Kathy Bunton, who owns Delta Kayak Adventures, wonders whether Delta communities would survive the tunnel project.
“I fear that the Delta would eventually just become basically ghost towns,” she said. “It's just heartbreaking.”
Moyle said the project should increase water reliability in the face of what he called a nightmare scenario: levees and islands crumbling under flood waters or an earthquake, and seawater or freshwater rushing into the void. He said the tunnel would be a secure way to continue transporting water from north to south in emergencies.
Moyle’s concern is “what happens if the tunnel does not get constructed,” he said. “Maybe we Californians will be lucky and California’s biggest source of water will continue to flow south and to the Bay Area unabated indefinitely. But don’t count on it.”
Sea level rise, aridification of the West and the resulting salinity in the Delta, “all of these things are going to happen, no matter what. It’s not related to the tunnel,” said Jennifer Pierre, general manager of the State Water Contractors, an association of public water agencies.
The question is, she said, which solution ensures that “all of the users of the Delta are in the best position to deal with these impacts?”
Weighing the cost
The question water agencies will have to weigh is whether a tunnel is worth the price. The local and regional water providers that sign on to receive its supplies would be responsible for paying back the state for the costs.

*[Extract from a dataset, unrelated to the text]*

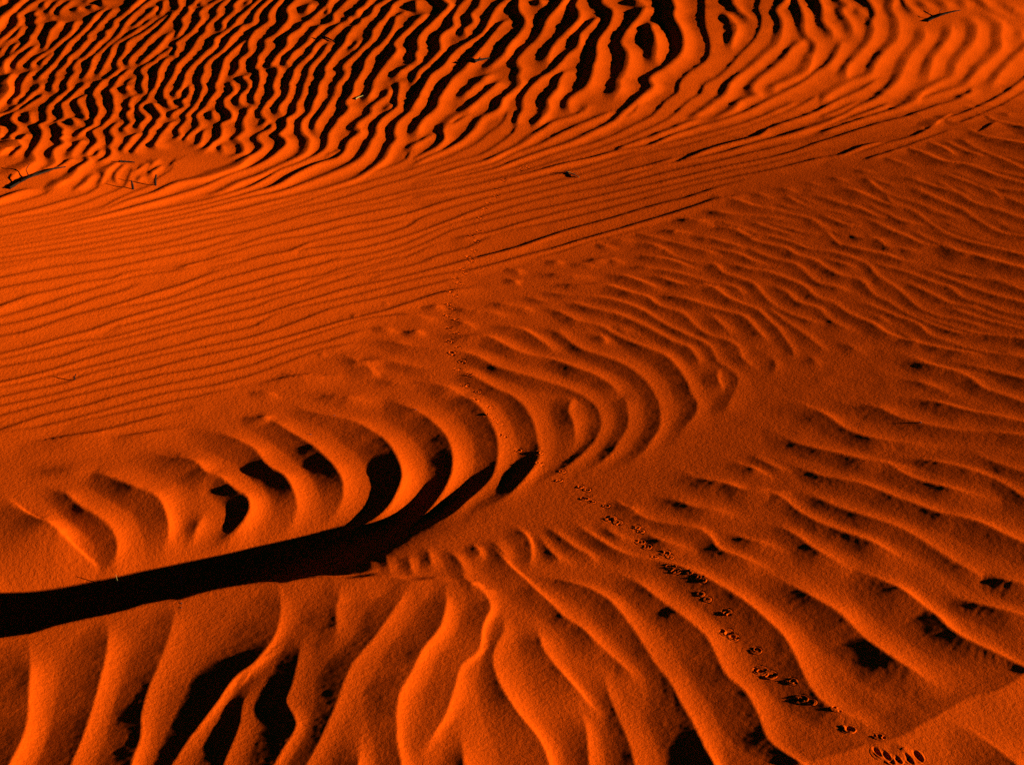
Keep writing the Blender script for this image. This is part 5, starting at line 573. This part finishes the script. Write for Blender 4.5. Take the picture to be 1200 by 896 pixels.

Eighteen water agencies have signed on to participate in the more than $340 million planning and permitting effort. Included is the giant Metropolitan Water District of Southern California, which supplies imported water used by 19 million people and has agreed to pay nearly half of the planning costs over four years.
Steve Arakawa, Metropolitan’s manager of Bay-Delta initiatives, said previous analyses of the twin tunnels project indicated that it would likely be cheaper than alternatives, such as recycled water, stormwater capture or desalination. Metropolitan estimated it would have cost about $4.80 per household every month.
“We would rather invest in this cost to protect that supply, rather than have to replace it at a much higher cost,” Arakawa said.
For other water providers, especially those serving agriculture, the cost is expected to be steep.
“It’s expensive water,” said Tom McCarthy, general manager of Kern County Water Agency, which serves 13 local agricultural and municipal water districts. The agency is participating in the planning process on behalf of the cities and towns it supplies, as well as some of its irrigation districts.
“There's not a whole lot of other options,” McCarthy said. “It's commonly known that we're overextended with groundwater.”
Tom Birmingham, general manager of the powerful Westlands Water District, which serves San Joaquin Valley growers, extolled the “eminently good sense” of a tunnel or canal that bypasses the Delta.
But he said the district did not join the previous twin tunnels project because it was concerned that suppliers who get water from the federal Central Valley Project were not guaranteed to actually get the tunnel water. Plus, he said, the federal strategy for divvying up the cost meant it “exceeded what Westlands thought it could afford to pay.”
The costs and benefits of that earlier proposal were disputed, so that’s likely to be a source of contention this time, too.
The state reported $3.1 billion in anticipated net benefits from the twin tunnels for urban water agencies and $400 million for agricultural water providers. But another analysis, which received some funding by the project’s opponents, found that costs far exceeded benefits — particularly for agricultural users. The cost is too high “even if they're growing almonds,” a lucrative crop, said Jeffrey Michael of the University of the Pacific’s McGeorge School of Law, who led the assessment.
Michael is waiting to see the draft environmental review before weighing the costs and benefits of the single tunnel. But, he said, the savings from downsizing the tunnel won’t balance out the decrease in water it supplies: “The economics are clearly worse.”